The Andrew balding six-year-old was the first hors ebough by the late Vichai Srivaddhanaprabha, who founded King Power Racing

Donjuan Triumphant lunged late to claim a poignant victory in the Qipco British Champions Sprint at Ascot.

A field of 17 runners went to post for the six-furlong contest, with the William Haggas-trained mare One Master and Martyn Meade’s Advertise the joint-favourites at 4-1.

There were still several in with chances as the leaders raced inside the final furlong, with Denis Hogan’s remarkable improver Make A Challenge – rated just 66 prior to six wins this season – looking the most likely winner after hitting the front.

However, he was swamped by four runners as the post loomed and it was Andrew Balding’s 33-1 shot Donjuan Triumphant who had his head in front where it mattered, scoring by a length in the hands of Silvestre de Sousa.

Turning out just under a fortnight after claiming a second successive victory in the Prix de la Foret at ParisLongchamp, One Master ran a fine race to fill the runner-up spot, with Forever In Dreams and Brando close-up in third and fourth respectively.

The win comes a year on from the tragic death of Leicester City owner Vichai Srivaddhanaprabha, who founded King Power Racing, in whose blue and white colours Balding’s charge runs.

Balding said: “He’s always come good in the autumn and I thought he ran a really good race last time behind Cape Byron, because he fluffed the start and things didn’t go to plan.

“He was third in the race last year and he’s such a legend – it’s fantastic for King Power to win their first Group One race, there were a couple of anxious moments, but Silvestre managed to get himself out.

“I’m just so thrilled for the horse as he was the first horse the chairman ever bought – he’d be so proud right now.”

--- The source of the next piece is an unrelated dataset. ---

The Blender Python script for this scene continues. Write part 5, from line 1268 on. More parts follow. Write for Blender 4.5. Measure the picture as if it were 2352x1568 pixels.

He added: “We were quietly hopeful coming into it, but we needed everything to go right and we got a bit of luck in the end.

“He has been a star and has got easier to train. The head lad who works in his barn has worked hard on his joints, but this was always going to be his last race, as he is off to stud now in France now.

“He will go to stud, but I’m so pleased he has got a Group One for King Power.”

Haggas said of the runner-up: “She was maybe a bit unfortunate, but the winner won well. She ran a very good race and coming back to six on this ground was no trouble.

“We’ve got to make the decision whether to keep her racing or send her to stud. We will decide that over the next month or so. I don’t see why she shouldn’t race next year.”